Additionally, its a question how much making the system
self-propigating buys you for the particular target populations, over
just auto-rooting using the list the metaserver gives you.
Self propigation allows exponential growth, but when the
target population is on the order of ~10k or less, and the metaserver
gives you a complete list of these targets, a simple sequential attack
is acceptable as a per-zombie throughput of 1 victim/second would
only require 2.7 hours to get the entire population using just one
zombie, while 10 zombies could go through the entire population in
just over 15 minutes.
The major possible advantage of making it a worm is not speed
(after all, the Witty author easily got ~120 zombies, and 15 minutes
totally blows away human-based defenses), but robustness once defenses
for automated attacks are developed in the future.
The major disadvantage of making it a worm is that this now
has servers engaged in unusual behavior (initiating outgoing
connections), which could also be picked up by automated defenses.
If I was Evil Hacker, the current defenses are such that I'd
use a zombie group, rather than a worm.
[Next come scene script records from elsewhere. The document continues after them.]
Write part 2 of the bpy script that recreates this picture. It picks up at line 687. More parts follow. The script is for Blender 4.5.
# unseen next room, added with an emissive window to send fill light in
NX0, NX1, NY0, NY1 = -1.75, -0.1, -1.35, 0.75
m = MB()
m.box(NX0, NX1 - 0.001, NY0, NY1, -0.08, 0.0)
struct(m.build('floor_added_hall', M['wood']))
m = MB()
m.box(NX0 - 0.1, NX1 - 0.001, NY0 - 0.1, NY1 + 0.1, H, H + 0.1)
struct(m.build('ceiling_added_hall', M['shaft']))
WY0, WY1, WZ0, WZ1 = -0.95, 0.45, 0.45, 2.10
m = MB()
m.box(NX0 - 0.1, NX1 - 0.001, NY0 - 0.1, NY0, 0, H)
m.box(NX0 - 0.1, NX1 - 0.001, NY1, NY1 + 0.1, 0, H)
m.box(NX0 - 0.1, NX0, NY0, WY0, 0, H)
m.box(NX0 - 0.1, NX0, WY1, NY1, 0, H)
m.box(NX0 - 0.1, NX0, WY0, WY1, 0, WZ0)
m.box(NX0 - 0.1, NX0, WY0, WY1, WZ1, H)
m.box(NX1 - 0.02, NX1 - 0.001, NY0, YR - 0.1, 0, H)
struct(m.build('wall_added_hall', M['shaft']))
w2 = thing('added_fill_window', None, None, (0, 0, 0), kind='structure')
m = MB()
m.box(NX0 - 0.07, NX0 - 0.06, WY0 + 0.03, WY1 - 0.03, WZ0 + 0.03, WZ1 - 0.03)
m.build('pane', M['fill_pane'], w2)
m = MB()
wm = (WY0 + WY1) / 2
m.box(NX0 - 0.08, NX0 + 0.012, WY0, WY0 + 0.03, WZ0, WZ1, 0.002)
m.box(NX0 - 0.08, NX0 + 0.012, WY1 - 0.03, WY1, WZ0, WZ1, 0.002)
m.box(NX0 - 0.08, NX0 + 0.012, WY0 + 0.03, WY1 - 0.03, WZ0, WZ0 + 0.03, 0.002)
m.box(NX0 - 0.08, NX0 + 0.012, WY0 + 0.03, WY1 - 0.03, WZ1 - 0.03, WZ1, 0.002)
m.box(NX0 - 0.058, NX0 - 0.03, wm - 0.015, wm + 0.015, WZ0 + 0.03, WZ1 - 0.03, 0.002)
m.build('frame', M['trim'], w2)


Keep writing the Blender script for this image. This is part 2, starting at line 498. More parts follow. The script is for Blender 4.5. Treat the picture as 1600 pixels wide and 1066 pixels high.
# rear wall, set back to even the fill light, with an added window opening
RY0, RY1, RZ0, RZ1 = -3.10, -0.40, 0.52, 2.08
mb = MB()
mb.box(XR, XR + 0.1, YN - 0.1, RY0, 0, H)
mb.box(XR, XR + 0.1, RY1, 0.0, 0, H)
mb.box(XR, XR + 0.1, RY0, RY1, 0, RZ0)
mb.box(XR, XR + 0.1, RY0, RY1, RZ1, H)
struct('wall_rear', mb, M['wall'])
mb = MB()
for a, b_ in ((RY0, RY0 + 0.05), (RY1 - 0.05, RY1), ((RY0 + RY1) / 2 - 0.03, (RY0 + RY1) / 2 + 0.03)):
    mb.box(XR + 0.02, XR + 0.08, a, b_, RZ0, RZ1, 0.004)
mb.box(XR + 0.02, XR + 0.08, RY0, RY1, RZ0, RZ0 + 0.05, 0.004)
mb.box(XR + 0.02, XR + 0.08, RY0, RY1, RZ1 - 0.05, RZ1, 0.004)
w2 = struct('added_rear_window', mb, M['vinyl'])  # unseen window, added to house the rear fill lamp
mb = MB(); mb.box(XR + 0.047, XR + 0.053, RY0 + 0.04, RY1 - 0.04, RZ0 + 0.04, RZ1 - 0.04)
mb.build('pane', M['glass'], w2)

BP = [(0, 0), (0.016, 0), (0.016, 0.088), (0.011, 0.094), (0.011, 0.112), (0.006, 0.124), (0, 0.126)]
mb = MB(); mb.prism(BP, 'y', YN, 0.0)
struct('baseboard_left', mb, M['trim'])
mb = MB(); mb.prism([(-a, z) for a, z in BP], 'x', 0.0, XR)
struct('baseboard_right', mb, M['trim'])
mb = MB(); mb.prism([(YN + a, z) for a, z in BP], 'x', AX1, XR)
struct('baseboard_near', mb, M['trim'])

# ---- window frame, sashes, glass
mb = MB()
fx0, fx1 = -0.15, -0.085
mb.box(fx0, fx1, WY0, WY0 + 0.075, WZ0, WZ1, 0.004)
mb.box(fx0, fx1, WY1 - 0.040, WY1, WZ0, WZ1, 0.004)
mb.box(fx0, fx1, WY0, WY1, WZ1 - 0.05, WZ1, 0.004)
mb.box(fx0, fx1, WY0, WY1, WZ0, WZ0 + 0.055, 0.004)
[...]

And probably in the future,
I'd use a small zombie-army, given the size of the population, and the
additional stealth imparted by not having the compromised servers
attack other servers.
It also strongly overlaps with such work as "Googling Up
Passwords" by Scott Granneman,
http://www.securityfocus.com/columnists/224
which you should probably cite.
This doesn't affect the overall conclusion of the whitepaper
(small populations of custom services are vulnerable to fast attacks,
because the metaservers can be used to provide a target list), but
this is not a new worm concept, but a particular instance of a more
general, and highly dangerous class of attack.